### TASK DIRECTIONS
Repeat exactly and only the lines from the line containing "Recreate this scene" through the line containing "CAMZ = 1.75; FPX = 529.0; HY = 230.0", both included.

==============================

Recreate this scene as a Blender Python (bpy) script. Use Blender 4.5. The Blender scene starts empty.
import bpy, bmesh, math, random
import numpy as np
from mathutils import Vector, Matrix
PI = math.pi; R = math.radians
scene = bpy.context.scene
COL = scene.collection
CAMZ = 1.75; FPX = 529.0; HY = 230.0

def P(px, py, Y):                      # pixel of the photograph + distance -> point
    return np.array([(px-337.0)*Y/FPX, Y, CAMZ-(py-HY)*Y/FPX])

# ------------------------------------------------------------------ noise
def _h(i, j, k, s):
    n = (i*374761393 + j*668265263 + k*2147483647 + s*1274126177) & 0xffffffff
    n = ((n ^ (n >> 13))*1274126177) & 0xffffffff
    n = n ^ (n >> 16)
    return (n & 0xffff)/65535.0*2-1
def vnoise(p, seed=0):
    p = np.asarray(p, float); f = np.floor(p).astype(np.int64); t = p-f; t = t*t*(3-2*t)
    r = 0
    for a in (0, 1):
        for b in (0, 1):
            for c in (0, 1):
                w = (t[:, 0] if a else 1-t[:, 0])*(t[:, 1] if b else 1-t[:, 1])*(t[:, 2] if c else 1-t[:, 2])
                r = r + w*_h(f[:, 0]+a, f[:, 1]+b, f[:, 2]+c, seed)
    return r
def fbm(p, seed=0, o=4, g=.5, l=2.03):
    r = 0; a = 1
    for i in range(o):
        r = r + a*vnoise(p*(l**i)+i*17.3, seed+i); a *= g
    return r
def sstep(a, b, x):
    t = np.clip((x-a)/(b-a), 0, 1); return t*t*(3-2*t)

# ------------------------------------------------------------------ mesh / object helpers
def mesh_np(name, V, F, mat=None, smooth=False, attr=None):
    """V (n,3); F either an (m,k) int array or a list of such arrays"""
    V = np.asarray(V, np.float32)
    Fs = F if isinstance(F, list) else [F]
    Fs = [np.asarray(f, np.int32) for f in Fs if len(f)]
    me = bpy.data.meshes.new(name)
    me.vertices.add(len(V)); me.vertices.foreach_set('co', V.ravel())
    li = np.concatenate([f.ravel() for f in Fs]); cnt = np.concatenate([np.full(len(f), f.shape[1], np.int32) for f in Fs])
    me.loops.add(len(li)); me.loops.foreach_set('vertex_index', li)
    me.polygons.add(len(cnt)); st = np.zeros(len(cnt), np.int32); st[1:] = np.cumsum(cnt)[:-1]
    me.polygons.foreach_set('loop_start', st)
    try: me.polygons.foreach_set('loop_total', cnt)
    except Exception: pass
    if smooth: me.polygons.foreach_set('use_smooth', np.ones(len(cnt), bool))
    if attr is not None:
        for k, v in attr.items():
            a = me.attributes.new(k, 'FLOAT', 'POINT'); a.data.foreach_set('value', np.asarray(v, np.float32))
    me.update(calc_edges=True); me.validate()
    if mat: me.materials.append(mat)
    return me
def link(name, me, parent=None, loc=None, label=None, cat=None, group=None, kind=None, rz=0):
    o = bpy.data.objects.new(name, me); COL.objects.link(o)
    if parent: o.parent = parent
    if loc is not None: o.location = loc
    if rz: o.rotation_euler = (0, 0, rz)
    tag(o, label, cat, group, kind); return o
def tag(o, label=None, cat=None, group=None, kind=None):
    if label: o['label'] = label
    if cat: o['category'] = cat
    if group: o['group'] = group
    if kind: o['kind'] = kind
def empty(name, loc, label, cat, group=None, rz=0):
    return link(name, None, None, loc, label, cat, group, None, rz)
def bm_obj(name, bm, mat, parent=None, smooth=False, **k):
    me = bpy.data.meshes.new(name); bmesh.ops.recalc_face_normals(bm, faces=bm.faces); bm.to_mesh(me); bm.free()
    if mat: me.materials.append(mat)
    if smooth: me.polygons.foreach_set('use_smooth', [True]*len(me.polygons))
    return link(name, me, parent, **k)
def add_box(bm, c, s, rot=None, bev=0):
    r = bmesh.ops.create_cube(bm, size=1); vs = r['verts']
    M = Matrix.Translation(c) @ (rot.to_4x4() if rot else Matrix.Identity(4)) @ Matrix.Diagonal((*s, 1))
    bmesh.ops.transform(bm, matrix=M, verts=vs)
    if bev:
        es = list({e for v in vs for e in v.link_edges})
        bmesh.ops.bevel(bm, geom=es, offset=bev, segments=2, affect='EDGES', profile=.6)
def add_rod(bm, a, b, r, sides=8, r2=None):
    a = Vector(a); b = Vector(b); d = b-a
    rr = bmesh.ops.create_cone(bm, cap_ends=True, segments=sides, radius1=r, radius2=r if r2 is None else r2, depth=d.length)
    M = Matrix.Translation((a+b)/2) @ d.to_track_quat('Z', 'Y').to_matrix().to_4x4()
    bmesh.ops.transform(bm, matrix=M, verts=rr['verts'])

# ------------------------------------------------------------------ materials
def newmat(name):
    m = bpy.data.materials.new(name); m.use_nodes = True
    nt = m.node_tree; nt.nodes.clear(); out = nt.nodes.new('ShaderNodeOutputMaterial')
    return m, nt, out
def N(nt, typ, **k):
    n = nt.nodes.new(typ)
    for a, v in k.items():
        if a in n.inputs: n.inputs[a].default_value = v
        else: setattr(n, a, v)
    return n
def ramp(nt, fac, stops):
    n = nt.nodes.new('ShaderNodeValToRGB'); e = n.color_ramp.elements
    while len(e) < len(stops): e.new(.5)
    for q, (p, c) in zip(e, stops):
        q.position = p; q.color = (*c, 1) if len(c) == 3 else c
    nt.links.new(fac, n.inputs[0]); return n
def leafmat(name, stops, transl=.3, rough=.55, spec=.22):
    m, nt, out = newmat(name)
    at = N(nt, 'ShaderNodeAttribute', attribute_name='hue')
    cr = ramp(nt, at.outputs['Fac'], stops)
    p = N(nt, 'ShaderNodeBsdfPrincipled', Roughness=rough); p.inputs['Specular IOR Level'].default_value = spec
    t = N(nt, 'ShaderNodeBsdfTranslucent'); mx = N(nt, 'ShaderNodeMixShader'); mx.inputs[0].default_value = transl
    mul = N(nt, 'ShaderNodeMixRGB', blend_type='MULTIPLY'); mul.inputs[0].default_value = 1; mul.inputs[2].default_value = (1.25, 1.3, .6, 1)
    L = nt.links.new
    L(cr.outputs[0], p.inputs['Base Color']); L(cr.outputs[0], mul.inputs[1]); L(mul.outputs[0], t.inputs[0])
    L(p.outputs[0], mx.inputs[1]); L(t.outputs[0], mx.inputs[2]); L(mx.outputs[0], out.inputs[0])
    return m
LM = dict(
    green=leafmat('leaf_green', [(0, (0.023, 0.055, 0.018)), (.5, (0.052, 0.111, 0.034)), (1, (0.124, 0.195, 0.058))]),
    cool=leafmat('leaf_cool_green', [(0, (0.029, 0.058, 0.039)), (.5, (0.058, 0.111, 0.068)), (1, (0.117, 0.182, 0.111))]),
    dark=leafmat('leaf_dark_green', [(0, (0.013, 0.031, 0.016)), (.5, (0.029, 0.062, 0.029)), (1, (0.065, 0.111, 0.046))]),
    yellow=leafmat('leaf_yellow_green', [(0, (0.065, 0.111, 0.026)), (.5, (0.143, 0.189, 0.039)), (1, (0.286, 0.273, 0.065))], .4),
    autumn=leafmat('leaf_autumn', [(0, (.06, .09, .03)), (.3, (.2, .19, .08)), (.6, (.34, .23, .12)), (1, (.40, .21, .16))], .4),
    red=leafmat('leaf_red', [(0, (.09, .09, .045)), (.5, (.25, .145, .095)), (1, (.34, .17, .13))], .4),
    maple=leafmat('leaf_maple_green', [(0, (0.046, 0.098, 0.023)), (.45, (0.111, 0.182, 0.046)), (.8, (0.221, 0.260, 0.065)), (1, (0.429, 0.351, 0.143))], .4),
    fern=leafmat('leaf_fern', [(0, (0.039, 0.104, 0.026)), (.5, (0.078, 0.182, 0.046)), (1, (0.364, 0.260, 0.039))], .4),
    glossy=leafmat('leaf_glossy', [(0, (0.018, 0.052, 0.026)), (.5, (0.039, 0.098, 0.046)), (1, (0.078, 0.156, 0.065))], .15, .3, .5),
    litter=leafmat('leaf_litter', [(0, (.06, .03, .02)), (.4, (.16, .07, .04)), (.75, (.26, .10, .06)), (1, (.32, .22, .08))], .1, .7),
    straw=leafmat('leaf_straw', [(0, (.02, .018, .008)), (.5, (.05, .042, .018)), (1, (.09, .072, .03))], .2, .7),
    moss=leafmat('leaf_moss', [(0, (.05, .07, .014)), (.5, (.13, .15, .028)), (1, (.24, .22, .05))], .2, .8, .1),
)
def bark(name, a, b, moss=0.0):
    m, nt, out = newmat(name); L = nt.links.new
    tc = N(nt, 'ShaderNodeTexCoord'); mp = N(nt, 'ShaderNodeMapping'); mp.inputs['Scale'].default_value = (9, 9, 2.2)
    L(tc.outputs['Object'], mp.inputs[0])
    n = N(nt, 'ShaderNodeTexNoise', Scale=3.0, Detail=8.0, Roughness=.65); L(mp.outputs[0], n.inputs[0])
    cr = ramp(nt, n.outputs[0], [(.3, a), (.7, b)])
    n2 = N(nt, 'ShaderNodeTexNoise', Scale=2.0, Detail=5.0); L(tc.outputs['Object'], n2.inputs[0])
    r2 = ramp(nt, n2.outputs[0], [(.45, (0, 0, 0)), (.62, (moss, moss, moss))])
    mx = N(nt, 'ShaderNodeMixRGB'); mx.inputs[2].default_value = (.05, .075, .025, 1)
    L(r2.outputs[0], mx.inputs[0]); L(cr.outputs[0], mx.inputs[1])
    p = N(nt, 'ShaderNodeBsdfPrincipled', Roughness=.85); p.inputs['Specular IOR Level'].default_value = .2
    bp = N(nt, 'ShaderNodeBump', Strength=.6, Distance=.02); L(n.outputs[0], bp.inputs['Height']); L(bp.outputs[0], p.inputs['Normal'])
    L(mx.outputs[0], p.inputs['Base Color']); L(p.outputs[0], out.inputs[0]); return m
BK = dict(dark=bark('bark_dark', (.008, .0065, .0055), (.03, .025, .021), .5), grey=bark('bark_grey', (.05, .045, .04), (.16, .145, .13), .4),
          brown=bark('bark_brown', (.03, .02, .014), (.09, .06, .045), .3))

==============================

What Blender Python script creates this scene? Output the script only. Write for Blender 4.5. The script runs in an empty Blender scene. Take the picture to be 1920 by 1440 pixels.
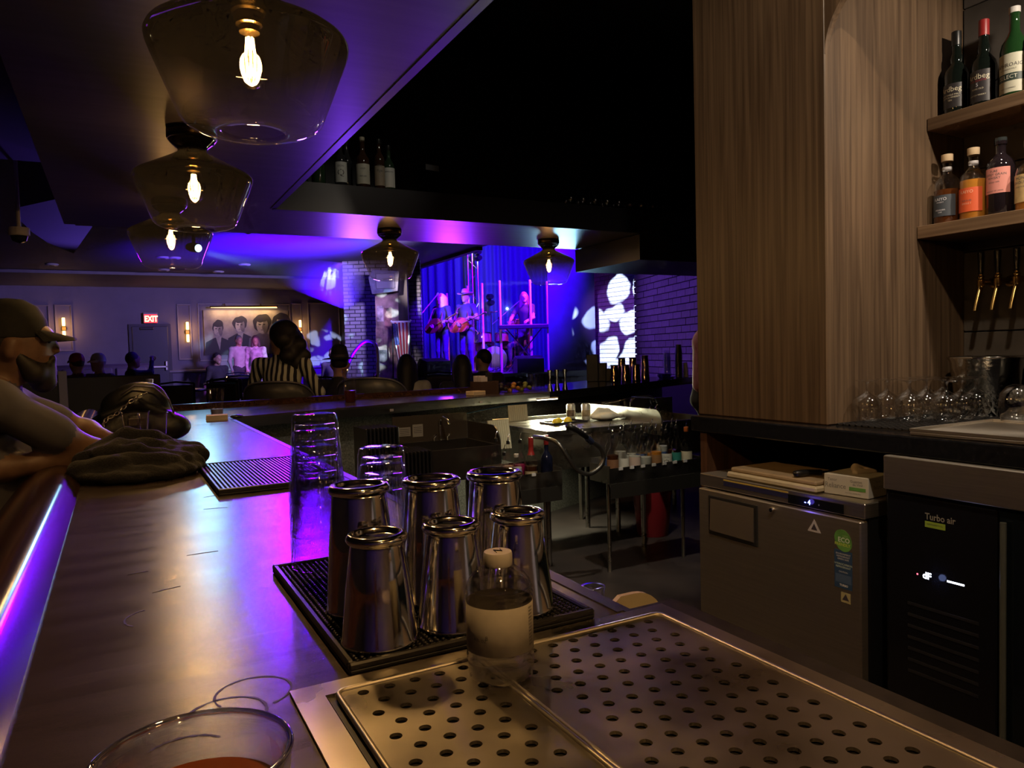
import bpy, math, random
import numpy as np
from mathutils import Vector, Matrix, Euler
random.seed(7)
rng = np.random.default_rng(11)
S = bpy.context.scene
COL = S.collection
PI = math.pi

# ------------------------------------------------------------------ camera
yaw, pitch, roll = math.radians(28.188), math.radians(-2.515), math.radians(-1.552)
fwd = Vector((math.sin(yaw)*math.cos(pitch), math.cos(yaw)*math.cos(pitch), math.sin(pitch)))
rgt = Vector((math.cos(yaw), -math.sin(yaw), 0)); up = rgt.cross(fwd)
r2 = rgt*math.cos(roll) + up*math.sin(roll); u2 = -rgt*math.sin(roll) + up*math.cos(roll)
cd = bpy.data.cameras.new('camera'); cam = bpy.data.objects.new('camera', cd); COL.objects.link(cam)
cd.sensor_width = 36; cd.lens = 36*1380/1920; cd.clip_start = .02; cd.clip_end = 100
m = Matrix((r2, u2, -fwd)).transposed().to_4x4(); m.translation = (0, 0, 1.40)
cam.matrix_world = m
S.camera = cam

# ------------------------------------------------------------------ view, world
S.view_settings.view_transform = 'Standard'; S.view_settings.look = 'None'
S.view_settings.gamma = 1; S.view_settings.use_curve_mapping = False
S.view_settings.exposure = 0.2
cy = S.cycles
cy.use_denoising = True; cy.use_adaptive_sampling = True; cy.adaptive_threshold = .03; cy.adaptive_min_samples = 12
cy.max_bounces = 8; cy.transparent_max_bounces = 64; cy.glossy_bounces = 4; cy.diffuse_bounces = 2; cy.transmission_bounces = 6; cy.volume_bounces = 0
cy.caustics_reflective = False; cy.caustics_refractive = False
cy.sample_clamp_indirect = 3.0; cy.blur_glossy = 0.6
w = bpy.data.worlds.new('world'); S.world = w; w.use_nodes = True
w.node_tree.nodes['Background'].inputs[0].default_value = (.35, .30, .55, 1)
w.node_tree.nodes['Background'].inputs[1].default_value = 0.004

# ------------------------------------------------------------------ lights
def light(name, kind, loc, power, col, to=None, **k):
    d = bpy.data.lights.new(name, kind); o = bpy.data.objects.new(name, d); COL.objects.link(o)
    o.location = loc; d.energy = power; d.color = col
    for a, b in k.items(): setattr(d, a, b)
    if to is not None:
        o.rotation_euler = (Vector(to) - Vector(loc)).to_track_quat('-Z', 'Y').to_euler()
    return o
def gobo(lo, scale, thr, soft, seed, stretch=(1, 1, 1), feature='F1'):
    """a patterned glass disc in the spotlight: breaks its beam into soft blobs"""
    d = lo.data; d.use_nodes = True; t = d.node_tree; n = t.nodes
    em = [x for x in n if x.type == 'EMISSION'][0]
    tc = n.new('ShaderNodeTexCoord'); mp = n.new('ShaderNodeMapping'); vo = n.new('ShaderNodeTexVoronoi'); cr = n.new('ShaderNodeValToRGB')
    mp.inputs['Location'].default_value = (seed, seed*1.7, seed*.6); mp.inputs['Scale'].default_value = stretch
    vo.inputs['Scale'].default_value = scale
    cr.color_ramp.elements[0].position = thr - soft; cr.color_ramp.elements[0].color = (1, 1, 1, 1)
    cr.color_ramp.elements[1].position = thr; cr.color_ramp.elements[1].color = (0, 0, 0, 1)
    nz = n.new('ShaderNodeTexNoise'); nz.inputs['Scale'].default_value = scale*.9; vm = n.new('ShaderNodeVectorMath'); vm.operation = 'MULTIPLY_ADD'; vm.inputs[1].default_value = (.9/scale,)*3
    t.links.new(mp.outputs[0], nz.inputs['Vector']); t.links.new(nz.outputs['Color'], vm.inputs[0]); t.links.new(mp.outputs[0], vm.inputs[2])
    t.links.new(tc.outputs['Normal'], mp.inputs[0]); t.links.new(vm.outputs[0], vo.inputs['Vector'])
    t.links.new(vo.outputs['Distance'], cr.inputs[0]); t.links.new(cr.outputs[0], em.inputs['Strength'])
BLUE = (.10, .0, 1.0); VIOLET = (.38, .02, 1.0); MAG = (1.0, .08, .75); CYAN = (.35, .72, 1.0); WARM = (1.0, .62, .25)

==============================

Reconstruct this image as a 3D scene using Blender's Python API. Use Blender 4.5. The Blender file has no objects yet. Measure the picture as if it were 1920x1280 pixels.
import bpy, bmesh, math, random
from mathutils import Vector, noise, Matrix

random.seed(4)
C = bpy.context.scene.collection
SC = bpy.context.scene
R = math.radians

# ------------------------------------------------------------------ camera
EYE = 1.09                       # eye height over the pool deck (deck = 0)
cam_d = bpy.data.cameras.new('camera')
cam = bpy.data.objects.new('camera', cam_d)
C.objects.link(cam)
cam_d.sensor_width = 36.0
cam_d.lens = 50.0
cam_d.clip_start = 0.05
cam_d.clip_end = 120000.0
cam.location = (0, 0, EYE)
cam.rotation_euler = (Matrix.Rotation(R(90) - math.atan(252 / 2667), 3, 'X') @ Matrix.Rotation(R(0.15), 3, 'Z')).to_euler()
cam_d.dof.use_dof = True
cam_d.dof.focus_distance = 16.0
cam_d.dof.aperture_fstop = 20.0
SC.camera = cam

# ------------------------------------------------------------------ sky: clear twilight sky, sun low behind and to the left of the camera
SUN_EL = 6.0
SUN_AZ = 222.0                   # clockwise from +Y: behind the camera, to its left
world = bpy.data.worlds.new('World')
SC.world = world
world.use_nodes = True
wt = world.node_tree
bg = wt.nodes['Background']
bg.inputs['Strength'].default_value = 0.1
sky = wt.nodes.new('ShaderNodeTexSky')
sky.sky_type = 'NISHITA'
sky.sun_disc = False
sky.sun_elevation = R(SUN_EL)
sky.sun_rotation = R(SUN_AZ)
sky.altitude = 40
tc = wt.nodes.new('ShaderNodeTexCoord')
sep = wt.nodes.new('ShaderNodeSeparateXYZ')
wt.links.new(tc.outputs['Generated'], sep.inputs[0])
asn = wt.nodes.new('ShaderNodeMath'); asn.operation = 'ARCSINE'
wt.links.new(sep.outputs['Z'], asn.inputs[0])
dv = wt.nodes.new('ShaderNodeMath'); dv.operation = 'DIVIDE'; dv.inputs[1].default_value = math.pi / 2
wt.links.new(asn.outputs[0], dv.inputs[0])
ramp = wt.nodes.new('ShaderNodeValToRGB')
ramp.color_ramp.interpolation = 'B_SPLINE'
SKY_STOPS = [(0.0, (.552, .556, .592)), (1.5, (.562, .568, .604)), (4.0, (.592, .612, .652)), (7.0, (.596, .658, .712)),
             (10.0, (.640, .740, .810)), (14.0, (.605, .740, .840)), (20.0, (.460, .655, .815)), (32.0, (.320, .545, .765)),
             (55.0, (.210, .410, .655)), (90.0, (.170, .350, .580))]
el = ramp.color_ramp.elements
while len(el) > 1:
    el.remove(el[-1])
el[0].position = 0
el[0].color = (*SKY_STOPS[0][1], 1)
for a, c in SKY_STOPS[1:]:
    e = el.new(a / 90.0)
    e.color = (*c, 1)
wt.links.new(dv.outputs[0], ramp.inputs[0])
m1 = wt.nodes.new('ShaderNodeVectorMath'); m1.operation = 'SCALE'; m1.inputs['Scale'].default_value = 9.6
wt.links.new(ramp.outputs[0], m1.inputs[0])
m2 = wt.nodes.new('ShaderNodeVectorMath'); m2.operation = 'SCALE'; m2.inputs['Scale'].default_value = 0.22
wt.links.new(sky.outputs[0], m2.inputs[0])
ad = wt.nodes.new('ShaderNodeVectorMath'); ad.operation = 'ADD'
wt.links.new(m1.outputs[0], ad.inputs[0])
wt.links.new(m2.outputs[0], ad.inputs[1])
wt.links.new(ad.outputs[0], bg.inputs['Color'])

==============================

### COMPLETE RESPONSE
Recreate this scene as a Blender Python (bpy) script. Use Blender 4.5. The Blender scene starts empty.
import bpy, bmesh, math, random
import numpy as np
from mathutils import Vector, Matrix
PI = math.pi; R = math.radians
scene = bpy.context.scene
COL = scene.collection
CAMZ = 1.75; FPX = 529.0; HY = 230.0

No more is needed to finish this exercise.